“[Let us consider] the paradox of the “immobile tracking shot”, in which the camera does not move: the shift from reality to the real is accomplished by the intrusion into the frame of a heterogeneous object. For an example we can return to The Birds, in which such a shift is achieved during one long fixed shot. A fire caused by a cigarette butt dropped into some gasoline breaks out in the small town threatened by the birds. After a series of short and “dynamic” close-ups and medium shots that draw us immediately into the action, the camera pulls back and up and we are given an overall shot of the entire town taken from high above. In the first instant we read this overall shot as an “objective”, “epic” panorama shot, separating us from the immediate drama going on down below and enabling us to disengage ourselves from the action. This distancing at first produces a certain “pacifying” effect; it allows us to view the action from what might be called a “metalinguistic” distance. Then, suddently, a bird enters the frame from the right, as if coming from behinid the camera and thus from behind our own backs, and then three birds, and finally an entire flock. The same shot takes on a totally different aspect, it undergoes a radical subjectivisation: the camera’s elevated eye ceases to be that of a neutral, “objective” onlooker gazing down upon a panoramic landscape and suddenly becomes the subjective and threatening gaze of the birds as they zero in on their prey.”
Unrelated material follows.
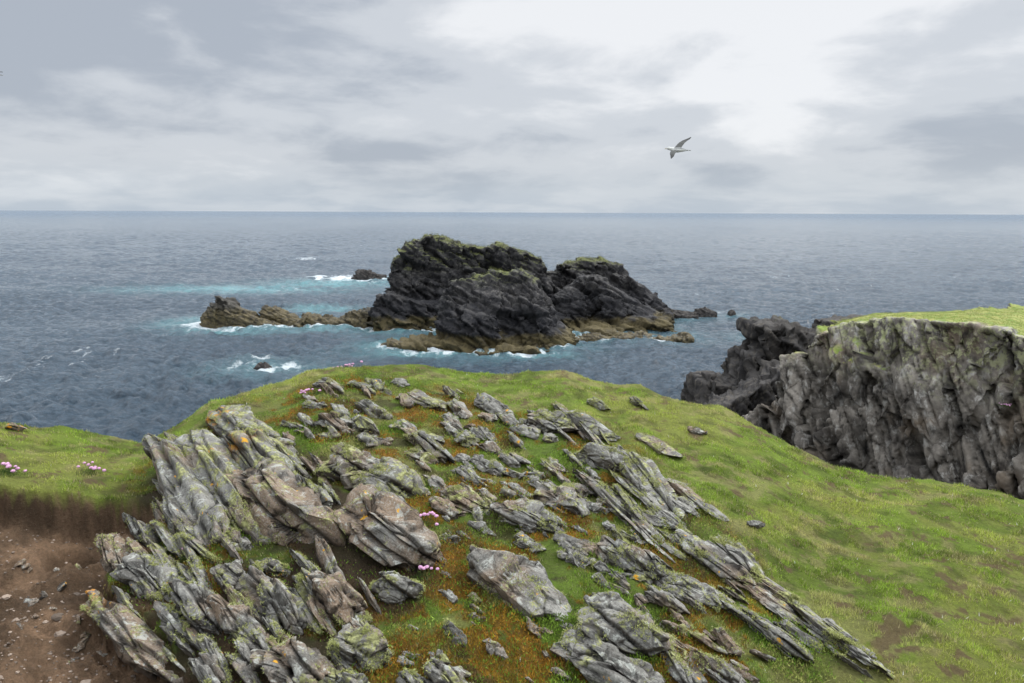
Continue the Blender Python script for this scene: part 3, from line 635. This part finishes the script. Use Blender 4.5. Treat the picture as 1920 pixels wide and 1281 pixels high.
mass('skerry',[([(1408,624),(1414,618),(1426,618),(1430,625)],99,.8,2,.6,.1)],'tiny rock in the sea left of the right hand cliff','skerry',M_dk,.08,(.3,.8,.5),.1,32,fa=.04)
WLs=np.concatenate(WL); print('stack',time.time()-T0,len(WLs))
# ---------------------------------------------------------------- cliffs on the right
lip=[(1516,670,19.4),(1538,626,19.2),(1580,608,18.8),(1640,600,18.),(1700,597,17.3),(1760,600,16.7),(1820,606,16.),(1870,616,15.5),(1920,632,15.),(2050,660,13.8),(2300,690,12.)]
bk=[(1575,603),(1580,602),(1590,600),(1640,590),(1700,587),(1760,584),(1820,581),(1870,579),(1920,577),(2050,575),(2300,572)]
fn=G([-.74,-.67,0])
bm=bmesh.new(); LP=[PY(*q) for q in lip]; BP=[PY(u,v,25.+(i>6)*1.) for i,(u,v) in enumerate(bk)]
for i in range(len(lip)-1):
    P=[]
    for q,b in ((LP[i],BP[i]),(LP[i+1],BP[i+1])):
        P+=[q,b,q+fn*.7+G([0,0,-4]),q+fn*2.0+G([0,0,-q[2]-1]),G([b[0],b[1],-1])]
    hull(bm,P)
R=np.random.default_rng(77)
for k in range(150):
    s=R.uniform(0,9.4); i=int(s); f=s-i; q=LP[i]*(1-f)+LP[i+1]*f; al=LP[i+1]-LP[i]; al[2]=0; al/=np.linalg.norm(al)
    rim=(k%3==0)
    top=R.uniform(-.06,.15) if rim else R.uniform(.2,3.8); w=R.uniform(.10,.32)*(1.2 if rim else 1); pr=R.uniform(.0,.22)+max(top,0)*.15; hh=R.uniform(2.0,6.0)
    slope=R.normal(-.42,.05); back=R.uniform(.2,.6) if rim else 1.; tw_=R.uniform(-.25,.25)
    P=[]
    for zz,ex,wf in ((-top,.0,.8),(-top-hh*.55,pr+hh*.10,1),(-top-hh,pr+hh*.09,.7)):
        c0=q+G([0,0,zz])+al*slope*(-(zz+top))
        for sd in (-1,1):
            P+=[c0+al*sd*w*wf+fn*(ex+sd*tw_*w*2),c0+al*sd*w*wf-fn*back]
    hull(bm,P)
V,Fc=remesh(bm,.05)
V,cav_shade=crag(V,Fc,(.62,-.55,.36),(.50,2.6,1.0),.26,61,up=(-.34,.25,1),fineamp=.004,lv=((2.0,.9),(.8,.8),(.34,.30)),flat_top=.85,warp=.05,groove=.45)
dm=np.full(len(V),99.)
for a,b in zip(LP[:-1],LP[1:]):
    e=(b-a)[:2]; tt=np.clip(((V[:,:2]-a[:2])@e)/(e@e),0,1); dm=np.minimum(dm,np.hypot(V[:,0]-a[0]-tt*e[0],V[:,1]-a[1]-tt*e[1]))
inside=((V[:,:2]-LP[3][:2])@(-fn[:2])>-.4); turf=sstep(.0,.4,dm+.4*fbm3(V*1.3,4,98))*inside*(V[:,2]>14)
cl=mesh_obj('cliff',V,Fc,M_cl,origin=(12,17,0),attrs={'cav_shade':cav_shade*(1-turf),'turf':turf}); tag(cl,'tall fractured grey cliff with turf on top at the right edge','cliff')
tufts(cl,V,Fc,lambda v,n:(n[:,2]>.6)&(turf>.5),60000,.02,.014,[(.14,.21,.03),(.38,.36,.13)],'turf_cap',origin=(12,17,0))
tufts(cl,V,Fc,lambda v,n:(n[:,2]>.25)&(v[:,2]>13.6)&(fbm3(v*2.2,3,29)>.25),9000,.03,.016,[(.28,.29,.14),(.42,.43,.23)],'lichen',origin=(12,17,0))
o,V2,F2=mass('cliff',[([(1302,756),(1322,708),(1380,712),(1394,662),(1412,655),(1426,612),(1470,609),(1510,614),(1548,626),(1566,604),(1620,600)],27,2.2,7,2.0,.35),([(1330,765),(1400,725),(1460,690),(1500,700),(1570,690)],24.5,1.5,5,1.6,.4)],'dark jagged crag behind and left of the grey cliff','cliff',M_dk,.07,(.55,2.6,1.1),.34,63,n=(.62,-.45,.45),up=(-.45,.1,1),fa=.004,ft=.6,lv=((2.0,.9),(.8,.8),(.34,.3)),warp=.06)
NV=normals(V,Fc)
def cthrift(u,v,lab,n,sp):
    d=ray(u,v); d/=np.linalg.norm(d); W=V-G([0,0,H]); tt=W@d; dist=np.linalg.norm(W-tt[:,None]*d,axis=1); m=np.where(dist<.12)[0]
    if len(m)==0: return
    k=m[np.argmin(tt[m])]; thrift(u,v,n,sp,lab,P=V[k]+NV[k]*.05+G([0,0,.03]),size=.015,stem=.04)
cthrift(1880,765,'pale thrift clump on a ledge of the grey cliff face',12,.09)
print('cliff',time.time()-T0)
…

—Slavoj Zizek, The Hitchcockian Blot, from the collection Alfred Hitchcock: Centenary Essays, edited by Richard Allen and S. Ishii Gonzales, 1999.
I’ll buy into all the “meta” they want to throw out, but I did not understand their camera movement description :: I thought Hitchcock’s “immobile tracking shot” was one where the camera on a track moved into( or out) of a scene while the zoom lens was zooming out ( or into) the scene so that the scene seemed indescribably to “change” while the framing of the subjects was the same.